Updated

The dollar rebounded on Wednesday as investors focused on relative interest rates, which increasingly were expected to favor the dollar, and reversed some bets against the currency.

Early in the session, the U.S. currency soared more than 2 percent against the Australian dollar after the Reserve Bank of Australia (search) opted to keep interest rates unchanged. It rose more than 1 percent against the Canadian dollar, adding to sharp gains on Tuesday after the Bank of Canada (search) also opted to keep rates flat.

As the dollar's gains spread to other currencies, traders scrambled to cover short positions after weeks of steep dollar declines. Short positions essentially are bets that a currency will fall.

"All position-squaring, nothing fundamental. Everyone was worried about a correction and here it is," said Jason Daw, senior G10 foreign exchange strategist with Merrill Lynch in New York.

The rapid decline of the dollar in the past few months had traders anticipating a broad rebound. But how far the move goes to retrace the currency's losses may depend on how thin trading conditions become as the year closes.

"I wouldn't be surprised if this correction went another day," said Daw. He added that some investors who profited off the dollar's descent may want to hold on to their winnings instead of trying to play the currency's move higher.

Other analysts emphasized that Wednesday's rally, whether or not it lasts until Thursday, does not change any long-term views on the dollar.

"We tend to think this is a short-term phenomenon ... This is a corrective rally within a dollar bear phase," said John Rothfield, currency strategist with Bank of America in San Francisco.

The dollar leaped against the euro to its best single-day rise in two months.

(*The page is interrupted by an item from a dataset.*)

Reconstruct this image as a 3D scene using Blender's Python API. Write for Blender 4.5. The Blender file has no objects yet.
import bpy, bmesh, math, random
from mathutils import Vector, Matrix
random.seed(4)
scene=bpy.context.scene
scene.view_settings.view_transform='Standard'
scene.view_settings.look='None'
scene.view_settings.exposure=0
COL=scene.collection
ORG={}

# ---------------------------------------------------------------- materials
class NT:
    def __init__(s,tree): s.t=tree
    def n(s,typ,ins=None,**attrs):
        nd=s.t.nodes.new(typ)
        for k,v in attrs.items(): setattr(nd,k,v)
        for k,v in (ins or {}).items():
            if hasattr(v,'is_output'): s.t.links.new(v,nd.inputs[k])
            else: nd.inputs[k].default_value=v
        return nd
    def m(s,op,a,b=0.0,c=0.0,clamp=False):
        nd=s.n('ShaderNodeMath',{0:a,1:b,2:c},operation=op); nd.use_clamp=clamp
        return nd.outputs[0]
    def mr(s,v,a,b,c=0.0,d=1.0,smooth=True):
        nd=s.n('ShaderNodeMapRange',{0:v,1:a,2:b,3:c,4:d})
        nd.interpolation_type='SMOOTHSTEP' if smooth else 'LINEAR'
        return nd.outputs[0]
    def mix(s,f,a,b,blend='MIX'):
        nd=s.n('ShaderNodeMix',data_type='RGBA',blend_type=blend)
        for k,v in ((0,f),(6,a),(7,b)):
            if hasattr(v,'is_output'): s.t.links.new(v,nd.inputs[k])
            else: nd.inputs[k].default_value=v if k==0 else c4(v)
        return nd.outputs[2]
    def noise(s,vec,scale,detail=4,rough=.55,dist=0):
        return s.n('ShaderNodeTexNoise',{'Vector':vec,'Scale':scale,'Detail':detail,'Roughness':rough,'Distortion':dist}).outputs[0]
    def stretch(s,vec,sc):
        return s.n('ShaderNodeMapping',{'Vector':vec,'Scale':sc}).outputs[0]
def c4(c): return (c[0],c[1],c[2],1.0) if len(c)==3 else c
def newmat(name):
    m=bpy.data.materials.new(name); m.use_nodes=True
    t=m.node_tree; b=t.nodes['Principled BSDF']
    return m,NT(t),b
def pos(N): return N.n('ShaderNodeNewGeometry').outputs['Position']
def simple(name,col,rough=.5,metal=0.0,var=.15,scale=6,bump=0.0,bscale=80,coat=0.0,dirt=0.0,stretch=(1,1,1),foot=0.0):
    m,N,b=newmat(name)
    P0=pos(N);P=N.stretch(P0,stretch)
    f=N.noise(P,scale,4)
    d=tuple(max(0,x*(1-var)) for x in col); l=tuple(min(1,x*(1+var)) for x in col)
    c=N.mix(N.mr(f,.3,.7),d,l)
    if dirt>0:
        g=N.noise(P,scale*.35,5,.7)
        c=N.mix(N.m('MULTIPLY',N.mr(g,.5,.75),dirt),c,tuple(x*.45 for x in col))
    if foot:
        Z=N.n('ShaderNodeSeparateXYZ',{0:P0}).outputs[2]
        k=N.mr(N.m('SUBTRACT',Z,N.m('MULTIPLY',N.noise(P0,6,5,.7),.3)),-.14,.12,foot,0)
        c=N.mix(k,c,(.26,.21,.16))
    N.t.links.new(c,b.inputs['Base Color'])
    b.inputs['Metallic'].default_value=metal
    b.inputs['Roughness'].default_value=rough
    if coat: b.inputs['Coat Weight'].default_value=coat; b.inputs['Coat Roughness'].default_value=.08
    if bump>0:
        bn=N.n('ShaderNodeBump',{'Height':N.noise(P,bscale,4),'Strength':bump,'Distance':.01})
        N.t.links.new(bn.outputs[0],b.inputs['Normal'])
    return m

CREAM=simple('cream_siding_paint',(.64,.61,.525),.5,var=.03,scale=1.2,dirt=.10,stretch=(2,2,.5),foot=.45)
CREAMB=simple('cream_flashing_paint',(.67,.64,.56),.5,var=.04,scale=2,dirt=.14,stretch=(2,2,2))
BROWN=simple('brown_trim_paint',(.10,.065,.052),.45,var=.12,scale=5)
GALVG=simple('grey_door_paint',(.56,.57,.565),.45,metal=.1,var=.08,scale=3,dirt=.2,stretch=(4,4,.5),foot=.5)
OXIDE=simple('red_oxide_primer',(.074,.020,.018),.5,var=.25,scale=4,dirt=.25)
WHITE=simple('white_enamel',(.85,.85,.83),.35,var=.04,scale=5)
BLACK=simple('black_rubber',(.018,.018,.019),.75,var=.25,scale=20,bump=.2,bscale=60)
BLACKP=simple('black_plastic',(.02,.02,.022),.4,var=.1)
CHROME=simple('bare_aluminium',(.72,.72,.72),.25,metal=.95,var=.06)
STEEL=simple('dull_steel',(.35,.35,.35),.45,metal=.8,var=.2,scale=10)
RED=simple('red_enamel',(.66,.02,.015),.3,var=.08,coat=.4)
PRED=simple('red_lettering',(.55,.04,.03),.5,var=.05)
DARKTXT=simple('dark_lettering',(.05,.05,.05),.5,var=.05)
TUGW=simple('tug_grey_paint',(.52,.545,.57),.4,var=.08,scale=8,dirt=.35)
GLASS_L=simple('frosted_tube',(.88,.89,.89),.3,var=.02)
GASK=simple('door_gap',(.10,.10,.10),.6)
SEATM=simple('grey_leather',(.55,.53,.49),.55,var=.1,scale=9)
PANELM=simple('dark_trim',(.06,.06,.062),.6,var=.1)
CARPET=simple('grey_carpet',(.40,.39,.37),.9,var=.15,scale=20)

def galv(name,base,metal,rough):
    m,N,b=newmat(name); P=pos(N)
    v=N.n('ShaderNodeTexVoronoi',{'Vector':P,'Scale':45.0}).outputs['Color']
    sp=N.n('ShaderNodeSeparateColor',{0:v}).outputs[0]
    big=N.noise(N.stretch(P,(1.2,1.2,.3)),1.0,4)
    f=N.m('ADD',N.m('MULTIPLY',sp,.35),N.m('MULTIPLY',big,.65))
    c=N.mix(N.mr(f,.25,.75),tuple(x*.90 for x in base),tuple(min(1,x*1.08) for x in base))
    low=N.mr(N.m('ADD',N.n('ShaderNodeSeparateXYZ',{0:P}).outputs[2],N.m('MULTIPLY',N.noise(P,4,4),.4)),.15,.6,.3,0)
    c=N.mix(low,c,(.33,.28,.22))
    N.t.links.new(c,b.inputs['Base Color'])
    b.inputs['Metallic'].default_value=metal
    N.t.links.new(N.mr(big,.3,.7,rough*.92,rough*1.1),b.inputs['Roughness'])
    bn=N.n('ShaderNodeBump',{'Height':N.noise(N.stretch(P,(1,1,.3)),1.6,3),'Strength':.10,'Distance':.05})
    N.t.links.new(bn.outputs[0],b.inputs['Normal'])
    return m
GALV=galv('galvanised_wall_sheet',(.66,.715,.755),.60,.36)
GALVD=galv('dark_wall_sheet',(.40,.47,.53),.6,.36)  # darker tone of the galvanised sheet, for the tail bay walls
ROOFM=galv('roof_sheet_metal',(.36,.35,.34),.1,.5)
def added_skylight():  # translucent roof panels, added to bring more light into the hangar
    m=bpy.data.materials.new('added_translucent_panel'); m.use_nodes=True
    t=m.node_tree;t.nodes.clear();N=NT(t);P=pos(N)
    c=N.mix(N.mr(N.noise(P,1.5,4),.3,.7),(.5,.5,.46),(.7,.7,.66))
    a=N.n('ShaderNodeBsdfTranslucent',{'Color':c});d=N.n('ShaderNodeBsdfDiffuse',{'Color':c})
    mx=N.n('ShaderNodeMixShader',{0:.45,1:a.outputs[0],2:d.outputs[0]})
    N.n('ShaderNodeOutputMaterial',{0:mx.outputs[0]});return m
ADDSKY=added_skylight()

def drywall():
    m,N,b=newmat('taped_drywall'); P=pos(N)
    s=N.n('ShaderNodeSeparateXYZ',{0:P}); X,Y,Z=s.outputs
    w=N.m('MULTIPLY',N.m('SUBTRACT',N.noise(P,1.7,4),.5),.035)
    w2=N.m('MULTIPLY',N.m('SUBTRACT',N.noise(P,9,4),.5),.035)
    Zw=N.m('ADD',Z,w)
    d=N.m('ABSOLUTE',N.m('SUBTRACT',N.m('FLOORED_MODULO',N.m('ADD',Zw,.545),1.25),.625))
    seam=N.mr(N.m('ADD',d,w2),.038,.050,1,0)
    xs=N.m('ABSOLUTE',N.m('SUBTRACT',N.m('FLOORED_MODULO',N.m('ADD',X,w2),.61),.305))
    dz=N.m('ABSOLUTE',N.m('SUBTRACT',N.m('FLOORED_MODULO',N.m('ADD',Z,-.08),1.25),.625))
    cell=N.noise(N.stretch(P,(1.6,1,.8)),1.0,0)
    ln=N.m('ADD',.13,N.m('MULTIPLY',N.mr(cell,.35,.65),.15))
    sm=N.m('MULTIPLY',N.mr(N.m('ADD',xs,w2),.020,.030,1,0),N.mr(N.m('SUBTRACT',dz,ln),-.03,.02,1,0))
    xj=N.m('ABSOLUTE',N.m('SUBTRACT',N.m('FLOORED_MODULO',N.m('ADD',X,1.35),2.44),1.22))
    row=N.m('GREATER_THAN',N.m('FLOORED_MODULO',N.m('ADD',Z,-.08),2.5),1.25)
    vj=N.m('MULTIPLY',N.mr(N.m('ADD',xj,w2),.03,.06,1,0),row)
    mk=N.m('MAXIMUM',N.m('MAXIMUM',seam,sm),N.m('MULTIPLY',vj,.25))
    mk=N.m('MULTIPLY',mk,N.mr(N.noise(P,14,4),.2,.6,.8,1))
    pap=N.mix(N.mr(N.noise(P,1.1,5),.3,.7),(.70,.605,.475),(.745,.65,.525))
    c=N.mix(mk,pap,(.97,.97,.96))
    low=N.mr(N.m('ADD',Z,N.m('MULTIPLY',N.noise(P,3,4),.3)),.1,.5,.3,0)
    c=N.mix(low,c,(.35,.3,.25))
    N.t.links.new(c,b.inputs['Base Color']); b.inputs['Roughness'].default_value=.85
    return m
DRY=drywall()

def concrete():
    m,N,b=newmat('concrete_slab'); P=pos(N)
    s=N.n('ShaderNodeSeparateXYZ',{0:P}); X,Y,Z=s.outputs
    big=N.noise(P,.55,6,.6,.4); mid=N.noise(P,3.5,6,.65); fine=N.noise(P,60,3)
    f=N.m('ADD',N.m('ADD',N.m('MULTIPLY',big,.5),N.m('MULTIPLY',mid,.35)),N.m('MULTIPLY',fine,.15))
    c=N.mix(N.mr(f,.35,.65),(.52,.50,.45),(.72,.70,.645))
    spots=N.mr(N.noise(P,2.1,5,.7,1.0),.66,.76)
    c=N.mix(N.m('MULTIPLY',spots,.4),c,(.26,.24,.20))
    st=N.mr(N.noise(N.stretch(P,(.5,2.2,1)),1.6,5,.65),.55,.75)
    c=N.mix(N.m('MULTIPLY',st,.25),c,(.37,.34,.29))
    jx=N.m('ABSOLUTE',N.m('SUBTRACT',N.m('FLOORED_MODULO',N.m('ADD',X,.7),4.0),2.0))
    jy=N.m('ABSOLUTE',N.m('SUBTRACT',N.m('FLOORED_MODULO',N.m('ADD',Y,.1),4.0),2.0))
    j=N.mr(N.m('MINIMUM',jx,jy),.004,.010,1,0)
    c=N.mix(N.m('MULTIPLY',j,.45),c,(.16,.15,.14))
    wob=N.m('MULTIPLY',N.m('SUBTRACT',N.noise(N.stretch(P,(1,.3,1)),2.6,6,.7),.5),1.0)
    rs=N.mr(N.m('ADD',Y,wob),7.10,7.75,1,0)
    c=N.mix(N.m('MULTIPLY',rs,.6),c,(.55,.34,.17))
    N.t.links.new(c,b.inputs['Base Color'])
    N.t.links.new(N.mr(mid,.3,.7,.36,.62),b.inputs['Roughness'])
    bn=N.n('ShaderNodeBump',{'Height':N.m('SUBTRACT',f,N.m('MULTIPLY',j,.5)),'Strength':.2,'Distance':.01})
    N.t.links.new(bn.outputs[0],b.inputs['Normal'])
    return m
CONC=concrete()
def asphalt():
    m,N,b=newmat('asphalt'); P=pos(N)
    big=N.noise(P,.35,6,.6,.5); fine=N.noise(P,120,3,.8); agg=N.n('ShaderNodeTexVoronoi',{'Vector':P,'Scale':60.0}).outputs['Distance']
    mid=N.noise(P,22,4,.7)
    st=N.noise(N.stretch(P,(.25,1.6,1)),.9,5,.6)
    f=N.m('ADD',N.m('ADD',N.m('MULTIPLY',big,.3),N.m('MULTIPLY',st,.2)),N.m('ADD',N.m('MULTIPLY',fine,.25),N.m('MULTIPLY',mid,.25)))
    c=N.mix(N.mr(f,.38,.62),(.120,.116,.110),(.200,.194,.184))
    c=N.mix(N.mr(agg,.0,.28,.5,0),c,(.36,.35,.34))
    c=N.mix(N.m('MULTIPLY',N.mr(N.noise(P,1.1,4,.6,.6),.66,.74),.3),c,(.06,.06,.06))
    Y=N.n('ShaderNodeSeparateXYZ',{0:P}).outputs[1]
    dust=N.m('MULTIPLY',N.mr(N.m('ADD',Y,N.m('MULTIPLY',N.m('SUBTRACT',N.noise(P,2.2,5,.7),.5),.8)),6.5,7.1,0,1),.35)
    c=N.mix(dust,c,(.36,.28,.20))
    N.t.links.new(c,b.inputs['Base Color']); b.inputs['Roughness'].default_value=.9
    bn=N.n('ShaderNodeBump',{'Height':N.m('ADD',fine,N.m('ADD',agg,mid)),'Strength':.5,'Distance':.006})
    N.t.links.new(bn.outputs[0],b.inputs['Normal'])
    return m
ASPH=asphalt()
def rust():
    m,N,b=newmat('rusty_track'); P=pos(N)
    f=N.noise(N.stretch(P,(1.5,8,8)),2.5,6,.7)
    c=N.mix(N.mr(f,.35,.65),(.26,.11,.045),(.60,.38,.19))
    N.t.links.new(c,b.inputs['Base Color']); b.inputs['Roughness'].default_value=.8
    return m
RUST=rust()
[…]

By late afternoon the euro was at $1.3335, down about 0.70 percent from late Tuesday.

Against the yen, the dollar jumped more than 1 percent from the prior late New York session, to 104.05 yen .

The dollar also rose against the Swiss franc, to 1.1492 francs .

Dealers said the rate decisions were largely expected but served to remind the market that while interest rates are rising in the United States, they are likely to remain flat in other countries, where growth has been constrained, at least in part because of strong currencies.

New Zealand's central bank was the latest to leave the country's interest rates unchanged. But the bank said it could not rule out tightening if stronger-than-expected inflation pressures emerged.

As U.S. interest rates rise while those of other countries hold steady or fall, it becomes less expensive, or more rewarding, for investors to hold dollar-denominated assets, such as Treasuries. An auction of $5 billion in 5-year Treasury notes on Wednesday attracted strong demand from foreign investors.

"Canada really got the ball rolling and (the Canadian dollar) continues to get hammered against the dollar," said John Beerling, chief dealer at Wells Fargo in Minneapolis.

The central banks of Britain and Sweden meet this week, but, like authorities in Canada, Australia and New Zealand, they are expected to keep rates steady.

In contrast, the Federal Reserve (search) is widely expected to raise rates by a quarter percentage point, to 2.25 percent, next Tuesday.

The ferocity of Wednesday's dollar rally had some dealers wondering if the European Central Bank, which has expressed its concern over the strong euro, may have been intervening to push up the dollar.

But others said there was no sign of ECB action.

"There are definitely no central banks in," said a Frankfurt-based trader. "They are not doing anything in the open, and nothing covertly either."

The ECB declined to comment on the intervention talk.

On Wednesday, Irish Finance Minister Brian Cowen told Reuters Europe had received no indication of a U.S. plan to tackle dollar weakness. He also said there was no plan for European-Japanese action to affect exchange rates.